Many woodworkers build highly dependable workbenches in a day or two. They are basic and can withstand the cutting, hammering, and glue-ups that occur on them. They don’t necessarily have the storage or they don’t have the ability to prevent all that wood dust from collecting in the drawers. These are quality for what they are intended to do and what they are built to do. They don’t need the rigor because they aren’t being sold. The person who may buy the plans has the same goal. These components aren’t intended for mass consumption. These are comparable to the scripts to perform very specific tasks with no intent of being trusted by someone else.

Our educational software product must meet the standards of the highest quality. Teachers, parents, and students must all find it intuitive. The system must protect the confidentiality of the students. There are many facets of the grades that must be protected – the answers, the accuracy of the answers, the flexibility in the answers, and the grades recorded.

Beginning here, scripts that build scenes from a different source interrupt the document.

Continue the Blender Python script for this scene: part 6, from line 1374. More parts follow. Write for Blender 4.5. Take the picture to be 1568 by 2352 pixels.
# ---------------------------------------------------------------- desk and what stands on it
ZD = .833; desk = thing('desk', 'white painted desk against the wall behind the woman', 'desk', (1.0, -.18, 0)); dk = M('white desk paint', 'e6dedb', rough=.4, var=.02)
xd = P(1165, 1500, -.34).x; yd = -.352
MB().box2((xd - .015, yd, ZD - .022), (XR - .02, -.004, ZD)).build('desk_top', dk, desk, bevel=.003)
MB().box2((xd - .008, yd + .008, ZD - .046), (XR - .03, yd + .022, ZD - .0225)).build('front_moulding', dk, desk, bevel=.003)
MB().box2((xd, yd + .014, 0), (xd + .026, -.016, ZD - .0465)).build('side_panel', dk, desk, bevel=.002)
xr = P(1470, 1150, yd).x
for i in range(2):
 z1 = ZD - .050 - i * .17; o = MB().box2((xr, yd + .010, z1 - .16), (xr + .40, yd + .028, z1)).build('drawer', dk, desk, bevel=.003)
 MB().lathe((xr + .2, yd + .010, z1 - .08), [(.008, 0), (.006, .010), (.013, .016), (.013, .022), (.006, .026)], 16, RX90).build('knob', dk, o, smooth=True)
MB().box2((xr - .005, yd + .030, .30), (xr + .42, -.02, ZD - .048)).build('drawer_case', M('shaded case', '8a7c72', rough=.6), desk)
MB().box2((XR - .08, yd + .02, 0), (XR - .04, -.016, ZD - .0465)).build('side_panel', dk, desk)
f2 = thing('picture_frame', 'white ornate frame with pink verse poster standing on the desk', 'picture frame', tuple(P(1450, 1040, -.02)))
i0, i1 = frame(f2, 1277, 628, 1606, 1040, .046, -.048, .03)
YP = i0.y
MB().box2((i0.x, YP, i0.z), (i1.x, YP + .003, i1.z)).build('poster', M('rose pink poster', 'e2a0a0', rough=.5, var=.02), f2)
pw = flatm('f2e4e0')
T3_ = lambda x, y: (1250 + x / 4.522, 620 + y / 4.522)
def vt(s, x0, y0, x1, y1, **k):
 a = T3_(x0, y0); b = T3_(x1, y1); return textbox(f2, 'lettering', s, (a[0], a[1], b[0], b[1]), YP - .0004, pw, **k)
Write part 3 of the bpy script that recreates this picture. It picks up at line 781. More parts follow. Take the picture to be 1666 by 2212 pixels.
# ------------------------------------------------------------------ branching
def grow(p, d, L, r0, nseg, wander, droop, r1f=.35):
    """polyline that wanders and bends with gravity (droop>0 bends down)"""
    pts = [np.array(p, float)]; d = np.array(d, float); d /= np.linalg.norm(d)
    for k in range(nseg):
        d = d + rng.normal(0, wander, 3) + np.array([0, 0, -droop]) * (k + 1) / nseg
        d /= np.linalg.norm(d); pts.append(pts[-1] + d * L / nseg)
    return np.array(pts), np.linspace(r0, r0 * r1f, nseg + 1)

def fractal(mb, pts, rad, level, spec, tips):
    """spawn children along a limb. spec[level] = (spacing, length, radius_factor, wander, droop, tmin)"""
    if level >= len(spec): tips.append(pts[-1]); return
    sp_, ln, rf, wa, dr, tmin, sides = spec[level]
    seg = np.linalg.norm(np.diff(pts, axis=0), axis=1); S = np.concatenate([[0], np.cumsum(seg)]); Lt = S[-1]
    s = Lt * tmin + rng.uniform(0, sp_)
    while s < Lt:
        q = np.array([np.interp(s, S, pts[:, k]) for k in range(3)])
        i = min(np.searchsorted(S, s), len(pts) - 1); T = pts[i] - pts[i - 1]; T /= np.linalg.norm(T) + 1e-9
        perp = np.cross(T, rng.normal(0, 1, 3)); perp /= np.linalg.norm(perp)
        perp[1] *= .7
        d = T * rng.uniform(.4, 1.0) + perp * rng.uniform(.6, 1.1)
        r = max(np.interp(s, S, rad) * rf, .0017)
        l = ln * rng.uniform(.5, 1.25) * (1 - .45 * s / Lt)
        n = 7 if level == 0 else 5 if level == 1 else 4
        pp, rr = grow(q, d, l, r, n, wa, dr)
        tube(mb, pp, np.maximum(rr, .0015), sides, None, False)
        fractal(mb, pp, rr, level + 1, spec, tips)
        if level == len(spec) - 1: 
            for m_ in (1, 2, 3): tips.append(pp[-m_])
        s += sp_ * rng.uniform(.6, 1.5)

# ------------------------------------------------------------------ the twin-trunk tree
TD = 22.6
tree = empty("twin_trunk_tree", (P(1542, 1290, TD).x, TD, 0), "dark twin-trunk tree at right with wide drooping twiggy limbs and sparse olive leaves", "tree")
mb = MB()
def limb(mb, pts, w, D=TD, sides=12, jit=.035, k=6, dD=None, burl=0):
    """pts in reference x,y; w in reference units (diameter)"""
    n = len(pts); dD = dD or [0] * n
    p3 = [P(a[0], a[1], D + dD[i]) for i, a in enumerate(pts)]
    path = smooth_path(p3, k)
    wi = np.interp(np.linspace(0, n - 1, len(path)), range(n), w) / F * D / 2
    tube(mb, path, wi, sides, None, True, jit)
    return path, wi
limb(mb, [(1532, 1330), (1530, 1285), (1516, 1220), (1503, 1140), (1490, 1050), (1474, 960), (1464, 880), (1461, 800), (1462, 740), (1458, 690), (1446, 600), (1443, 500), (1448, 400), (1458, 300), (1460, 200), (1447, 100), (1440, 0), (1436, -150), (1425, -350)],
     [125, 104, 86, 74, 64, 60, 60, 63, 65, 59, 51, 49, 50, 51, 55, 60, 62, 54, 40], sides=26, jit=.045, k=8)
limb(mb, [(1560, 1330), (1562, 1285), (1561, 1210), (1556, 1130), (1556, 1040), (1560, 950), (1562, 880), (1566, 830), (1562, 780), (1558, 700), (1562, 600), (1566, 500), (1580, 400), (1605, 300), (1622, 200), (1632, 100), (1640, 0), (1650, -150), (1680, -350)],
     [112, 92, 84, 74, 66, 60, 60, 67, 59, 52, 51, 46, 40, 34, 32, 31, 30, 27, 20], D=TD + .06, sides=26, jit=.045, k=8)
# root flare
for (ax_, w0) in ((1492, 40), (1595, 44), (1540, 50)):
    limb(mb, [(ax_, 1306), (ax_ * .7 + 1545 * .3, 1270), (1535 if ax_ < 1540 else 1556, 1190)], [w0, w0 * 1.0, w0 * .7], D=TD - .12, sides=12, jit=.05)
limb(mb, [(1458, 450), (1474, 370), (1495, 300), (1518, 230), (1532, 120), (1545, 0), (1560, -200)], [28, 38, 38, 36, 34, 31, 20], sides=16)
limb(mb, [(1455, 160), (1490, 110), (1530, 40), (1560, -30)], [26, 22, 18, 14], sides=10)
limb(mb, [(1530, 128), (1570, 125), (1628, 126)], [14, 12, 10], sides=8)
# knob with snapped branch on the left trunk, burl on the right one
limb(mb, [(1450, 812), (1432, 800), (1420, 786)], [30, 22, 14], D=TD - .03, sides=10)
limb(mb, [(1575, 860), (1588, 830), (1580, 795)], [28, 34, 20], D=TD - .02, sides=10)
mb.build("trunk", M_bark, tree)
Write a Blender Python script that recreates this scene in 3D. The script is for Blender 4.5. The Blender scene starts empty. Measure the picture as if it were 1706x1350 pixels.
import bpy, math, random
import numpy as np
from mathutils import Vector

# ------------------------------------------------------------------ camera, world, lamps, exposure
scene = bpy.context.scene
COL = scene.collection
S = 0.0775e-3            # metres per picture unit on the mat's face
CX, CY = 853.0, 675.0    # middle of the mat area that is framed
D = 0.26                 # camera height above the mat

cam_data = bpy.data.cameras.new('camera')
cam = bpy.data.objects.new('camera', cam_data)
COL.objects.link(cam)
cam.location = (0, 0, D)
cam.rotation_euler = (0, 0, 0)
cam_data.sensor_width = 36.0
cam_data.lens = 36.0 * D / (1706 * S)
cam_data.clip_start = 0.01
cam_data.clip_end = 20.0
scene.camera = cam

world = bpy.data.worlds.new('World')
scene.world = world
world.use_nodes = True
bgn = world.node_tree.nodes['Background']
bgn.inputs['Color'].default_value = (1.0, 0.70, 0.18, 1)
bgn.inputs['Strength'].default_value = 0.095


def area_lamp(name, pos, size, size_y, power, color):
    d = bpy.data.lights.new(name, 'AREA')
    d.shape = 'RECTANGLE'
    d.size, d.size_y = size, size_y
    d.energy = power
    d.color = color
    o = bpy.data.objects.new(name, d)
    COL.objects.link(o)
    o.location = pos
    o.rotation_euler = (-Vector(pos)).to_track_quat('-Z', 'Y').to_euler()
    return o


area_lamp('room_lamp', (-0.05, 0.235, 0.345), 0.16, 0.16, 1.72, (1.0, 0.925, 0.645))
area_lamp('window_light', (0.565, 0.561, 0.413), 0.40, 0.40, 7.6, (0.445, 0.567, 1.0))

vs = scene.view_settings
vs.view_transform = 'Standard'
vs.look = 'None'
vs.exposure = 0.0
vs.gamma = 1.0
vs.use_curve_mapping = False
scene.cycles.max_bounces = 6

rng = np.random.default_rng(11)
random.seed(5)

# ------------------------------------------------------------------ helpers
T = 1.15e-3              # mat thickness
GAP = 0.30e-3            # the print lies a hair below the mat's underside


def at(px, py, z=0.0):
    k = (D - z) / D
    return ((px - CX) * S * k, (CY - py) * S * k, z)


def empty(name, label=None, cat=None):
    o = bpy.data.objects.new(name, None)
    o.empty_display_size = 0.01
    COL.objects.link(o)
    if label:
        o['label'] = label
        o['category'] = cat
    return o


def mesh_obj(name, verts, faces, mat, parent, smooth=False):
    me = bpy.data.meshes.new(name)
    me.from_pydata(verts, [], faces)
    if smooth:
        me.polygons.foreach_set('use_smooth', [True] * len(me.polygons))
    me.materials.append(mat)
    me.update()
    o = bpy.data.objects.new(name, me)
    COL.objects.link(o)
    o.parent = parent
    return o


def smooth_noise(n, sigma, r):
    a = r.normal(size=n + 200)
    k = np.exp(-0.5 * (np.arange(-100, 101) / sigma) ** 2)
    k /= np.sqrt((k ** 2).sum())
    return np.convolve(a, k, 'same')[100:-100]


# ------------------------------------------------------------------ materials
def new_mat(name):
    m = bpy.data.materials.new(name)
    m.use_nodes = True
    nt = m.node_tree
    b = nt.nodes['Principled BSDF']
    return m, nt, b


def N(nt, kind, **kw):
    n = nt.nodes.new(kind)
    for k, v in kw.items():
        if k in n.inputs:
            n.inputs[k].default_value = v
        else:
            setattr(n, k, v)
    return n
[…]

Functional testing would suggest that testing evaluates whether the questions display correctly, the user is able to enter answers as appropriate, and that the answers are checked. User experience testing would evaluate whether the interface behaves appropriately and expectedly. Security testing goes further. Security testing asks the question: How does the system handle wacky behavior?

Let’s walk through a possible scenario of an essay homework assignment. The question asks the student to write about “How Can Someone Create New Habits?”. The answers can range, but there will be certain aspects that the system will be looking for. Then it will leverage tools to evaluate the quality of the writing, then it will look for certain phrases and words. After all the phrases are found and the writing is checked, some formula will generate a percentage correct for that essay. Functional tests would be written to check the scoring – some with horrible writing, some with perfect writing, some with all keywords and phrases, some with none, and some with them in mixed-up order. User experience testing will look at whether students are able to type answers in the window, all characters that can be allowed are, and so on and so forth.

What will security testing do? It will dig deeper. It will test the size boundary. It will test against how the system grades. Is it using an artificial intelligence program and can the student write an answer that manipulates the artificial intelligence? It might even try to extract the answer the question is looking for. And so much more. In short, security testing looks to make sure the joint isn’t end-grain to end-grain and that the flow of the grain on the drawers is seamless.